● Provided data:
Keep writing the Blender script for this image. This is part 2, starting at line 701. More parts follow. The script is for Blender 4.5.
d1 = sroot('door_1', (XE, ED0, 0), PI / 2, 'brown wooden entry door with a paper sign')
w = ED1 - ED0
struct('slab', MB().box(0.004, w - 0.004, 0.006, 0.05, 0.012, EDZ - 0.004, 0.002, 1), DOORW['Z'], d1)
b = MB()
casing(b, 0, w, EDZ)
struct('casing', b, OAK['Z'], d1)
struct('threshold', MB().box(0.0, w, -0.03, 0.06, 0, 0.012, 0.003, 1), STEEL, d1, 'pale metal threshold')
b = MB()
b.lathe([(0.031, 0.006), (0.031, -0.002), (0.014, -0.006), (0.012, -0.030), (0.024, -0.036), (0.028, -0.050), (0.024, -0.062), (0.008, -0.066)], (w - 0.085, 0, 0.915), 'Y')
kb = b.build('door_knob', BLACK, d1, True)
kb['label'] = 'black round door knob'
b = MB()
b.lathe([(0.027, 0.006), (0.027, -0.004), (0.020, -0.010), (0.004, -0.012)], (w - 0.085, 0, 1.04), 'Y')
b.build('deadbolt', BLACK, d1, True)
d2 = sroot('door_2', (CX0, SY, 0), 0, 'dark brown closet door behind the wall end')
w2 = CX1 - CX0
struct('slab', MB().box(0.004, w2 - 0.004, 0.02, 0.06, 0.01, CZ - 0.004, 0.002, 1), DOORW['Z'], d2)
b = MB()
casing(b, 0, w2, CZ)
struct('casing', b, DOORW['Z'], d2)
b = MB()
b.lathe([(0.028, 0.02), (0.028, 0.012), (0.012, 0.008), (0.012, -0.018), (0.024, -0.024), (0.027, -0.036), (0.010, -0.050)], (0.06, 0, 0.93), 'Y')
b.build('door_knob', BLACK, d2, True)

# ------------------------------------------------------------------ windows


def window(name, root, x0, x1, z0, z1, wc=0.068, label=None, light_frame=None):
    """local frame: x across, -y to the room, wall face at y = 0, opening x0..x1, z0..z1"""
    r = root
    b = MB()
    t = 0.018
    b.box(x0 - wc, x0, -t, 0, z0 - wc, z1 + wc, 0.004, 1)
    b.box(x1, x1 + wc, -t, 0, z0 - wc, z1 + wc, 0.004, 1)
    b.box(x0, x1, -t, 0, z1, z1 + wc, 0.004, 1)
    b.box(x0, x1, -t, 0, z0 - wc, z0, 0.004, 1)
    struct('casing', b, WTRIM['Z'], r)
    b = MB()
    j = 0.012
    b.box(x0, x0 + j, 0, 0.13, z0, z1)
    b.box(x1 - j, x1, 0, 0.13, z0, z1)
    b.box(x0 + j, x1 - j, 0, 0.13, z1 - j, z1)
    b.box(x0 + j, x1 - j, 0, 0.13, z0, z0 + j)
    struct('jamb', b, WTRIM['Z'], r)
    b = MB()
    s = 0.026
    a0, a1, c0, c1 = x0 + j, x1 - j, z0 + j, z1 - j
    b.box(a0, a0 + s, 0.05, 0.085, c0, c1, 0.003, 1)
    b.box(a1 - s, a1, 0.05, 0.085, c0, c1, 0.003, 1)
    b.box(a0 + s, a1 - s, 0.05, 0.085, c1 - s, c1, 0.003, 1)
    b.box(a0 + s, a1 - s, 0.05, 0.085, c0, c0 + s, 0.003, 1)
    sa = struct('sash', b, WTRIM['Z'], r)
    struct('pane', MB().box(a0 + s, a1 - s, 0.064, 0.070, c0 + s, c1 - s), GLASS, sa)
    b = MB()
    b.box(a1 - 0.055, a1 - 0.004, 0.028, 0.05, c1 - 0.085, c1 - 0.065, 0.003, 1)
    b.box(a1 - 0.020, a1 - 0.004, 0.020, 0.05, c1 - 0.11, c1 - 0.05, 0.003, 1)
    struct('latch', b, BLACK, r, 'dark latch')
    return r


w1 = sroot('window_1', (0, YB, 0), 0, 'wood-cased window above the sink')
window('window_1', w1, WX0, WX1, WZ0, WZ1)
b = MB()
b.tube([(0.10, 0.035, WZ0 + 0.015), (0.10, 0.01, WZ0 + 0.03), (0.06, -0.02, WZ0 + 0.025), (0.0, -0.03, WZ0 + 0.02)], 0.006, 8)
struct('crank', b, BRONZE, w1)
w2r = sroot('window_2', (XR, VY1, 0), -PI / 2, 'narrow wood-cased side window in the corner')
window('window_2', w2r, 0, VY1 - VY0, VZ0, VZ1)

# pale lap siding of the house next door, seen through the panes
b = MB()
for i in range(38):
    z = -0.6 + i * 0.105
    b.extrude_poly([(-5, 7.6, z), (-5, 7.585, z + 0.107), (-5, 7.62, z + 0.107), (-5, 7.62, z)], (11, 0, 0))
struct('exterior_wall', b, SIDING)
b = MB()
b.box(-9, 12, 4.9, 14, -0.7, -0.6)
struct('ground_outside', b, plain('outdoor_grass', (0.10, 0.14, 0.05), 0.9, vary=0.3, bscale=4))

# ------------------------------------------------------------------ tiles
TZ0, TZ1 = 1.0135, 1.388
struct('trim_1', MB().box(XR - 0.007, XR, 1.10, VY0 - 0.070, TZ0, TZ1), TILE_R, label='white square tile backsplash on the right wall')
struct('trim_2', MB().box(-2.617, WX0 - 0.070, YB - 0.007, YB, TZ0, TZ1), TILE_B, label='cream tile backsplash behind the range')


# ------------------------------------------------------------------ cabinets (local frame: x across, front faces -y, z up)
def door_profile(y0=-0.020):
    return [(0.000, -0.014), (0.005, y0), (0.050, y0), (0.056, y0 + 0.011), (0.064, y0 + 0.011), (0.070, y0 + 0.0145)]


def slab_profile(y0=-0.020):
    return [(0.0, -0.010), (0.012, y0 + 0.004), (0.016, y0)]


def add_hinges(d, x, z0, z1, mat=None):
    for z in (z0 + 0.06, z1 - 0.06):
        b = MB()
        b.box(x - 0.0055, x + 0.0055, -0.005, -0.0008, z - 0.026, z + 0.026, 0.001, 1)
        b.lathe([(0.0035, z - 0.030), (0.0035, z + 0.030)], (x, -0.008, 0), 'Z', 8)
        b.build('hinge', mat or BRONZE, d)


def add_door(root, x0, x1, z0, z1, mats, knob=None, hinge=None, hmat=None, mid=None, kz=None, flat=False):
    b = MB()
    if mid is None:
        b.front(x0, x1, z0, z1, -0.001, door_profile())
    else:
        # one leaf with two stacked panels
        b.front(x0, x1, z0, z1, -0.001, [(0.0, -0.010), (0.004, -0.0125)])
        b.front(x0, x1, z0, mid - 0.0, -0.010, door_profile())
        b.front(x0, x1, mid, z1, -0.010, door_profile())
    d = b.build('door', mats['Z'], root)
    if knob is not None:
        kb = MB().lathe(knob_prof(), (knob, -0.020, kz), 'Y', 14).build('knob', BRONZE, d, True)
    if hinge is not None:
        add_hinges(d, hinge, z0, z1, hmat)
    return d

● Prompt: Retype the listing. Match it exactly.

● Completed exercise:
Keep writing the Blender script for this image. This is part 2, starting at line 701. More parts follow. The script is for Blender 4.5.
d1 = sroot('door_1', (XE, ED0, 0), PI / 2, 'brown wooden entry door with a paper sign')
w = ED1 - ED0
struct('slab', MB().box(0.004, w - 0.004, 0.006, 0.05, 0.012, EDZ - 0.004, 0.002, 1), DOORW['Z'], d1)
b = MB()
casing(b, 0, w, EDZ)
struct('casing', b, OAK['Z'], d1)
struct('threshold', MB().box(0.0, w, -0.03, 0.06, 0, 0.012, 0.003, 1), STEEL, d1, 'pale metal threshold')
b = MB()
b.lathe([(0.031, 0.006), (0.031, -0.002), (0.014, -0.006), (0.012, -0.030), (0.024, -0.036), (0.028, -0.050), (0.024, -0.062), (0.008, -0.066)], (w - 0.085, 0, 0.915), 'Y')
kb = b.build('door_knob', BLACK, d1, True)
kb['label'] = 'black round door knob'
b = MB()
b.lathe([(0.027, 0.006), (0.027, -0.004), (0.020, -0.010), (0.004, -0.012)], (w - 0.085, 0, 1.04), 'Y')
b.build('deadbolt', BLACK, d1, True)
d2 = sroot('door_2', (CX0, SY, 0), 0, 'dark brown closet door behind the wall end')
w2 = CX1 - CX0
struct('slab', MB().box(0.004, w2 - 0.004, 0.02, 0.06, 0.01, CZ - 0.004, 0.002, 1), DOORW['Z'], d2)
b = MB()
casing(b, 0, w2, CZ)
struct('casing', b, DOORW['Z'], d2)
b = MB()
b.lathe([(0.028, 0.02), (0.028, 0.012), (0.012, 0.008), (0.012, -0.018), (0.024, -0.024), (0.027, -0.036), (0.010, -0.050)], (0.06, 0, 0.93), 'Y')
b.build('door_knob', BLACK, d2, True)

# ------------------------------------------------------------------ windows


def window(name, root, x0, x1, z0, z1, wc=0.068, label=None, light_frame=None):
    """local frame: x across, -y to the room, wall face at y = 0, opening x0..x1, z0..z1"""
    r = root
    b = MB()
    t = 0.018
    b.box(x0 - wc, x0, -t, 0, z0 - wc, z1 + wc, 0.004, 1)
    b.box(x1, x1 + wc, -t, 0, z0 - wc, z1 + wc, 0.004, 1)
    b.box(x0, x1, -t, 0, z1, z1 + wc, 0.004, 1)
    b.box(x0, x1, -t, 0, z0 - wc, z0, 0.004, 1)
    struct('casing', b, WTRIM['Z'], r)
    b = MB()
    j = 0.012
    b.box(x0, x0 + j, 0, 0.13, z0, z1)
    b.box(x1 - j, x1, 0, 0.13, z0, z1)
    b.box(x0 + j, x1 - j, 0, 0.13, z1 - j, z1)
    b.box(x0 + j, x1 - j, 0, 0.13, z0, z0 + j)
    struct('jamb', b, WTRIM['Z'], r)
    b = MB()
    s = 0.026
    a0, a1, c0, c1 = x0 + j, x1 - j, z0 + j, z1 - j
    b.box(a0, a0 + s, 0.05, 0.085, c0, c1, 0.003, 1)
    b.box(a1 - s, a1, 0.05, 0.085, c0, c1, 0.003, 1)
    b.box(a0 + s, a1 - s, 0.05, 0.085, c1 - s, c1, 0.003, 1)
    b.box(a0 + s, a1 - s, 0.05, 0.085, c0, c0 + s, 0.003, 1)
    sa = struct('sash', b, WTRIM['Z'], r)
    struct('pane', MB().box(a0 + s, a1 - s, 0.064, 0.070, c0 + s, c1 - s), GLASS, sa)
    b = MB()
    b.box(a1 - 0.055, a1 - 0.004, 0.028, 0.05, c1 - 0.085, c1 - 0.065, 0.003, 1)
    b.box(a1 - 0.020, a1 - 0.004, 0.020, 0.05, c1 - 0.11, c1 - 0.05, 0.003, 1)
    struct('latch', b, BLACK, r, 'dark latch')
    return r


w1 = sroot('window_1', (0, YB, 0), 0, 'wood-cased window above the sink')
window('window_1', w1, WX0, WX1, WZ0, WZ1)
b = MB()
b.tube([(0.10, 0.035, WZ0 + 0.015), (0.10, 0.01, WZ0 + 0.03), (0.06, -0.02, WZ0 + 0.025), (0.0, -0.03, WZ0 + 0.02)], 0.006, 8)
struct('crank', b, BRONZE, w1)
w2r = sroot('window_2', (XR, VY1, 0), -PI / 2, 'narrow wood-cased side window in the corner')
window('window_2', w2r, 0, VY1 - VY0, VZ0, VZ1)

# pale lap siding of the house next door, seen through the panes
b = MB()
for i in range(38):
    z = -0.6 + i * 0.105
    b.extrude_poly([(-5, 7.6, z), (-5, 7.585, z + 0.107), (-5, 7.62, z + 0.107), (-5, 7.62, z)], (11, 0, 0))
struct('exterior_wall', b, SIDING)
b = MB()
b.box(-9, 12, 4.9, 14, -0.7, -0.6)
struct('ground_outside', b, plain('outdoor_grass', (0.10, 0.14, 0.05), 0.9, vary=0.3, bscale=4))

# ------------------------------------------------------------------ tiles
TZ0, TZ1 = 1.0135, 1.388
struct('trim_1', MB().box(XR - 0.007, XR, 1.10, VY0 - 0.070, TZ0, TZ1), TILE_R, label='white square tile backsplash on the right wall')
struct('trim_2', MB().box(-2.617, WX0 - 0.070, YB - 0.007, YB, TZ0, TZ1), TILE_B, label='cream tile backsplash behind the range')


# ------------------------------------------------------------------ cabinets (local frame: x across, front faces -y, z up)
def door_profile(y0=-0.020):
    return [(0.000, -0.014), (0.005, y0), (0.050, y0), (0.056, y0 + 0.011), (0.064, y0 + 0.011), (0.070, y0 + 0.0145)]


def slab_profile(y0=-0.020):
    return [(0.0, -0.010), (0.012, y0 + 0.004), (0.016, y0)]


def add_hinges(d, x, z0, z1, mat=None):
    for z in (z0 + 0.06, z1 - 0.06):
        b = MB()
        b.box(x - 0.0055, x + 0.0055, -0.005, -0.0008, z - 0.026, z + 0.026, 0.001, 1)
        b.lathe([(0.0035, z - 0.030), (0.0035, z + 0.030)], (x, -0.008, 0), 'Z', 8)
        b.build('hinge', mat or BRONZE, d)


def add_door(root, x0, x1, z0, z1, mats, knob=None, hinge=None, hmat=None, mid=None, kz=None, flat=False):
    b = MB()
    if mid is None:
        b.front(x0, x1, z0, z1, -0.001, door_profile())
    else:
        # one leaf with two stacked panels
        b.front(x0, x1, z0, z1, -0.001, [(0.0, -0.010), (0.004, -0.0125)])
        b.front(x0, x1, z0, mid - 0.0, -0.010, door_profile())
        b.front(x0, x1, mid, z1, -0.010, door_profile())
    d = b.build('door', mats['Z'], root)
    if knob is not None:
        kb = MB().lathe(knob_prof(), (knob, -0.020, kz), 'Y', 14).build('knob', BRONZE, d, True)
    if hinge is not None:
        add_hinges(d, hinge, z0, z1, hmat)
    return d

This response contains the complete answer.